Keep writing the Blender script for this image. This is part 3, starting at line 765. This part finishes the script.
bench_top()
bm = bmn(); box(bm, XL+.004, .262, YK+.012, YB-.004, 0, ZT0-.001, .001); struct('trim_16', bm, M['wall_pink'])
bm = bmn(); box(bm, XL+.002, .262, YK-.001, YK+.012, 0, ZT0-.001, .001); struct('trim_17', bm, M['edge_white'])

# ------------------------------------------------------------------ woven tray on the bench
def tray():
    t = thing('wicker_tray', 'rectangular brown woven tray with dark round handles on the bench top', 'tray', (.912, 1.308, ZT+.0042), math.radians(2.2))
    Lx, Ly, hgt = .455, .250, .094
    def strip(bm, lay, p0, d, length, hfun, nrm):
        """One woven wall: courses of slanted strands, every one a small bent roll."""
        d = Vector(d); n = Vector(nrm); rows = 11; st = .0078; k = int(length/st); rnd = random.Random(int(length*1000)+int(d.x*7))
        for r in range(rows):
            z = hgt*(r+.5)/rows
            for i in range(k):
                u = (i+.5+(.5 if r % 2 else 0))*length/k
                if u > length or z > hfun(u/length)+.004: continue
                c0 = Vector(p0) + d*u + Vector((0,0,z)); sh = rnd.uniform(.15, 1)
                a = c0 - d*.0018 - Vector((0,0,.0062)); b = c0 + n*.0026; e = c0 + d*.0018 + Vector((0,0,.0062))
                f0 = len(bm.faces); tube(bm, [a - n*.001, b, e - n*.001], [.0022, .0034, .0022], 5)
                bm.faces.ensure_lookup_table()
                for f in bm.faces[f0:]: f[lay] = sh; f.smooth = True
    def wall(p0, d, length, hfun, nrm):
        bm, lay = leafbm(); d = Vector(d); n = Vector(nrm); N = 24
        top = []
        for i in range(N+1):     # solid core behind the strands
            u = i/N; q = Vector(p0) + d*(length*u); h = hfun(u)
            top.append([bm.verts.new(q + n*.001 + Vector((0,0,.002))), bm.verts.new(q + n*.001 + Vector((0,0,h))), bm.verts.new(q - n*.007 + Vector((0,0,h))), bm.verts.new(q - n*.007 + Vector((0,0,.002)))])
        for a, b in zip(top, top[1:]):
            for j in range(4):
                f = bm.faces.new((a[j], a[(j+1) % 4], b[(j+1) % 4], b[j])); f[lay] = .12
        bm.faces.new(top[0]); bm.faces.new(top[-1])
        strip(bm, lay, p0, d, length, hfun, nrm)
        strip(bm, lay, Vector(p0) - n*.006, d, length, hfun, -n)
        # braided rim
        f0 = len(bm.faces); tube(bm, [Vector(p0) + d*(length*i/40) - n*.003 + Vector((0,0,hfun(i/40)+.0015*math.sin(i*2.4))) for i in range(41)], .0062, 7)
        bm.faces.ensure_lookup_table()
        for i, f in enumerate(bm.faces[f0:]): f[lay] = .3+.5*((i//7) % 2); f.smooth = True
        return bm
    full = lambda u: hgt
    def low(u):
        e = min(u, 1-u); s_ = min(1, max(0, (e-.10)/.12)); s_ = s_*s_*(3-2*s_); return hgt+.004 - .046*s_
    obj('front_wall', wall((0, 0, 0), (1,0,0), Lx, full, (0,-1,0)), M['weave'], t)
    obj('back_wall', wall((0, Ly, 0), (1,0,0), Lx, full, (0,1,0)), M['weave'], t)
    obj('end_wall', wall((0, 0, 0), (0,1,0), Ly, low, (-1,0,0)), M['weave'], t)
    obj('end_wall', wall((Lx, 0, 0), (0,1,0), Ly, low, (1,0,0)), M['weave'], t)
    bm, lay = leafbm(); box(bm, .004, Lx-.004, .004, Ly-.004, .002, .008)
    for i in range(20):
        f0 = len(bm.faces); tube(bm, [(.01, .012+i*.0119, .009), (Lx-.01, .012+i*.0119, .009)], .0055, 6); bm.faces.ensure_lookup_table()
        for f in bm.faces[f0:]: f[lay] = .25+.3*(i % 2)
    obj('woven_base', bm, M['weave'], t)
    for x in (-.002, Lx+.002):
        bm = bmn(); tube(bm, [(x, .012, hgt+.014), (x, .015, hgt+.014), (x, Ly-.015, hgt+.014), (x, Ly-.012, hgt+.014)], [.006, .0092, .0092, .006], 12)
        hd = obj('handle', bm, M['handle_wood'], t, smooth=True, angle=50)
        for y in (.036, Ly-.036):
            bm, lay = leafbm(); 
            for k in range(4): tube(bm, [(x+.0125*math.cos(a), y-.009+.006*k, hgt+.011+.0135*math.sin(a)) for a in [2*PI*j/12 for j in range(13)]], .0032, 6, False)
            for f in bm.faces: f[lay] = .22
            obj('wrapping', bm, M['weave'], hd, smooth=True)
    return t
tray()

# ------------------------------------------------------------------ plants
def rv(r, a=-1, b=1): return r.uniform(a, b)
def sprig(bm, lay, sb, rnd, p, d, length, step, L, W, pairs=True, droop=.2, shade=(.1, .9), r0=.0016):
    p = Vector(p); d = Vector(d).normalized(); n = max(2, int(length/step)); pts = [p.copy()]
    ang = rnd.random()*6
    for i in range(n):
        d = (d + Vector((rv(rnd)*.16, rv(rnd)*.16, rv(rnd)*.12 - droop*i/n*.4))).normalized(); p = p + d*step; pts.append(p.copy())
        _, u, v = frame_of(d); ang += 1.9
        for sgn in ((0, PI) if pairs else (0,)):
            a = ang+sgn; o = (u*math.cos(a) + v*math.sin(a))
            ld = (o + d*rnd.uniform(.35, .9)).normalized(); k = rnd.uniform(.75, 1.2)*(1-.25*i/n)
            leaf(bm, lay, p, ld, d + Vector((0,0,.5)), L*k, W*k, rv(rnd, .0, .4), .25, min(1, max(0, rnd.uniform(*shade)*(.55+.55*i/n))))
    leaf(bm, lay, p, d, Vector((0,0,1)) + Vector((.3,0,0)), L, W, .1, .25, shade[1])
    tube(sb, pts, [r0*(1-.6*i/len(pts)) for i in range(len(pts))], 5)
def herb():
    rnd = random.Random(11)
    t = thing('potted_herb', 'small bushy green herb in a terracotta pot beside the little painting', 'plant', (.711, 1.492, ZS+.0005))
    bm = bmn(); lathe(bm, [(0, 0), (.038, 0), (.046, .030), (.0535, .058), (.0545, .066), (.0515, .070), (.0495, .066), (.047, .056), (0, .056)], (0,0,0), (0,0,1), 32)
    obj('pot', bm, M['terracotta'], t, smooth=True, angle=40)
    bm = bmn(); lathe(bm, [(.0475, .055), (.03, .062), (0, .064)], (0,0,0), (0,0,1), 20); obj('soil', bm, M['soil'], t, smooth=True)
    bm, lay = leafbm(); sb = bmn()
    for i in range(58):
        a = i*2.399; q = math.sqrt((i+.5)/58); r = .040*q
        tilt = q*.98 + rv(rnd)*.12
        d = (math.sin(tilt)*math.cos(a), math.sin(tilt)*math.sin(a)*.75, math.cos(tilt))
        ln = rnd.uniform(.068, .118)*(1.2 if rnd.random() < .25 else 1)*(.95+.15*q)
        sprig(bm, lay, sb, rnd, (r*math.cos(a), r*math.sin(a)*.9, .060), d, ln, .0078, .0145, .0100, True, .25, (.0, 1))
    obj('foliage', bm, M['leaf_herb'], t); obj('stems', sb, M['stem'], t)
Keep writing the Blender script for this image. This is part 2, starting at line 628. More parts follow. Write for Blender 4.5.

═══

> _Aim_
Transcribe all entries exactly as they are given.

> _Written response_
Keep writing the Blender script for this image. This is part 3, starting at line 765. This part finishes the script.
bench_top()
bm = bmn(); box(bm, XL+.004, .262, YK+.012, YB-.004, 0, ZT0-.001, .001); struct('trim_16', bm, M['wall_pink'])
bm = bmn(); box(bm, XL+.002, .262, YK-.001, YK+.012, 0, ZT0-.001, .001); struct('trim_17', bm, M['edge_white'])

# ------------------------------------------------------------------ woven tray on the bench
def tray():
    t = thing('wicker_tray', 'rectangular brown woven tray with dark round handles on the bench top', 'tray', (.912, 1.308, ZT+.0042), math.radians(2.2))
    Lx, Ly, hgt = .455, .250, .094
    def strip(bm, lay, p0, d, length, hfun, nrm):
        """One woven wall: courses of slanted strands, every one a small bent roll."""
        d = Vector(d); n = Vector(nrm); rows = 11; st = .0078; k = int(length/st); rnd = random.Random(int(length*1000)+int(d.x*7))
        for r in range(rows):
            z = hgt*(r+.5)/rows
            for i in range(k):
                u = (i+.5+(.5 if r % 2 else 0))*length/k
                if u > length or z > hfun(u/length)+.004: continue
                c0 = Vector(p0) + d*u + Vector((0,0,z)); sh = rnd.uniform(.15, 1)
                a = c0 - d*.0018 - Vector((0,0,.0062)); b = c0 + n*.0026; e = c0 + d*.0018 + Vector((0,0,.0062))
                f0 = len(bm.faces); tube(bm, [a - n*.001, b, e - n*.001], [.0022, .0034, .0022], 5)
                bm.faces.ensure_lookup_table()
                for f in bm.faces[f0:]: f[lay] = sh; f.smooth = True
    def wall(p0, d, length, hfun, nrm):
        bm, lay = leafbm(); d = Vector(d); n = Vector(nrm); N = 24
        top = []
        for i in range(N+1):     # solid core behind the strands
            u = i/N; q = Vector(p0) + d*(length*u); h = hfun(u)
            top.append([bm.verts.new(q + n*.001 + Vector((0,0,.002))), bm.verts.new(q + n*.001 + Vector((0,0,h))), bm.verts.new(q - n*.007 + Vector((0,0,h))), bm.verts.new(q - n*.007 + Vector((0,0,.002)))])
        for a, b in zip(top, top[1:]):
            for j in range(4):
                f = bm.faces.new((a[j], a[(j+1) % 4], b[(j+1) % 4], b[j])); f[lay] = .12
        bm.faces.new(top[0]); bm.faces.new(top[-1])
        strip(bm, lay, p0, d, length, hfun, nrm)
        strip(bm, lay, Vector(p0) - n*.006, d, length, hfun, -n)
        # braided rim
        f0 = len(bm.faces); tube(bm, [Vector(p0) + d*(length*i/40) - n*.003 + Vector((0,0,hfun(i/40)+.0015*math.sin(i*2.4))) for i in range(41)], .0062, 7)
        bm.faces.ensure_lookup_table()
        for i, f in enumerate(bm.faces[f0:]): f[lay] = .3+.5*((i//7) % 2); f.smooth = True
        return bm
    full = lambda u: hgt
    def low(u):
        e = min(u, 1-u); s_ = min(1, max(0, (e-.10)/.12)); s_ = s_*s_*(3-2*s_); return hgt+.004 - .046*s_
    obj('front_wall', wall((0, 0, 0), (1,0,0), Lx, full, (0,-1,0)), M['weave'], t)
    obj('back_wall', wall((0, Ly, 0), (1,0,0), Lx, full, (0,1,0)), M['weave'], t)
    obj('end_wall', wall((0, 0, 0), (0,1,0), Ly, low, (-1,0,0)), M['weave'], t)
    obj('end_wall', wall((Lx, 0, 0), (0,1,0), Ly, low, (1,0,0)), M['weave'], t)
    bm, lay = leafbm(); box(bm, .004, Lx-.004, .004, Ly-.004, .002, .008)
    for i in range(20):
        f0 = len(bm.faces); tube(bm, [(.01, .012+i*.0119, .009), (Lx-.01, .012+i*.0119, .009)], .0055, 6); bm.faces.ensure_lookup_table()
        for f in bm.faces[f0:]: f[lay] = .25+.3*(i % 2)
    obj('woven_base', bm, M['weave'], t)
    for x in (-.002, Lx+.002):
        bm = bmn(); tube(bm, [(x, .012, hgt+.014), (x, .015, hgt+.014), (x, Ly-.015, hgt+.014), (x, Ly-.012, hgt+.014)], [.006, .0092, .0092, .006], 12)
        hd = obj('handle', bm, M['handle_wood'], t, smooth=True, angle=50)
        for y in (.036, Ly-.036):
            bm, lay = leafbm(); 
            for k in range(4): tube(bm, [(x+.0125*math.cos(a), y-.009+.006*k, hgt+.011+.0135*math.sin(a)) for a in [2*PI*j/12 for j in range(13)]], .0032, 6, False)
            for f in bm.faces: f[lay] = .22
            obj('wrapping', bm, M['weave'], hd, smooth=True)
    return t
tray()

# ------------------------------------------------------------------ plants
def rv(r, a=-1, b=1): return r.uniform(a, b)
def sprig(bm, lay, sb, rnd, p, d, length, step, L, W, pairs=True, droop=.2, shade=(.1, .9), r0=.0016):
    p = Vector(p); d = Vector(d).normalized(); n = max(2, int(length/step)); pts = [p.copy()]
    ang = rnd.random()*6
    for i in range(n):
        d = (d + Vector((rv(rnd)*.16, rv(rnd)*.16, rv(rnd)*.12 - droop*i/n*.4))).normalized(); p = p + d*step; pts.append(p.copy())
        _, u, v = frame_of(d); ang += 1.9
        for sgn in ((0, PI) if pairs else (0,)):
            a = ang+sgn; o = (u*math.cos(a) + v*math.sin(a))
            ld = (o + d*rnd.uniform(.35, .9)).normalized(); k = rnd.uniform(.75, 1.2)*(1-.25*i/n)
            leaf(bm, lay, p, ld, d + Vector((0,0,.5)), L*k, W*k, rv(rnd, .0, .4), .25, min(1, max(0, rnd.uniform(*shade)*(.55+.55*i/n))))
    leaf(bm, lay, p, d, Vector((0,0,1)) + Vector((.3,0,0)), L, W, .1, .25, shade[1])
    tube(sb, pts, [r0*(1-.6*i/len(pts)) for i in range(len(pts))], 5)
def herb():
    rnd = random.Random(11)
    t = thing('potted_herb', 'small bushy green herb in a terracotta pot beside the little painting', 'plant', (.711, 1.492, ZS+.0005))
    bm = bmn(); lathe(bm, [(0, 0), (.038, 0), (.046, .030), (.0535, .058), (.0545, .066), (.0515, .070), (.0495, .066), (.047, .056), (0, .056)], (0,0,0), (0,0,1), 32)
    obj('pot', bm, M['terracotta'], t, smooth=True, angle=40)
    bm = bmn(); lathe(bm, [(.0475, .055), (.03, .062), (0, .064)], (0,0,0), (0,0,1), 20); obj('soil', bm, M['soil'], t, smooth=True)
    bm, lay = leafbm(); sb = bmn()
    for i in range(58):
        a = i*2.399; q = math.sqrt((i+.5)/58); r = .040*q
        tilt = q*.98 + rv(rnd)*.12
        d = (math.sin(tilt)*math.cos(a), math.sin(tilt)*math.sin(a)*.75, math.cos(tilt))
        ln = rnd.uniform(.068, .118)*(1.2 if rnd.random() < .25 else 1)*(.95+.15*q)
        sprig(bm, lay, sb, rnd, (r*math.cos(a), r*math.sin(a)*.9, .060), d, ln, .0078, .0145, .0100, True, .25, (.0, 1))
    obj('foliage', bm, M['leaf_herb'], t); obj('stems', sb, M['stem'], t)
Keep writing the Blender script for this image. This is part 2, starting at line 628. More parts follow. Write for Blender 4.5.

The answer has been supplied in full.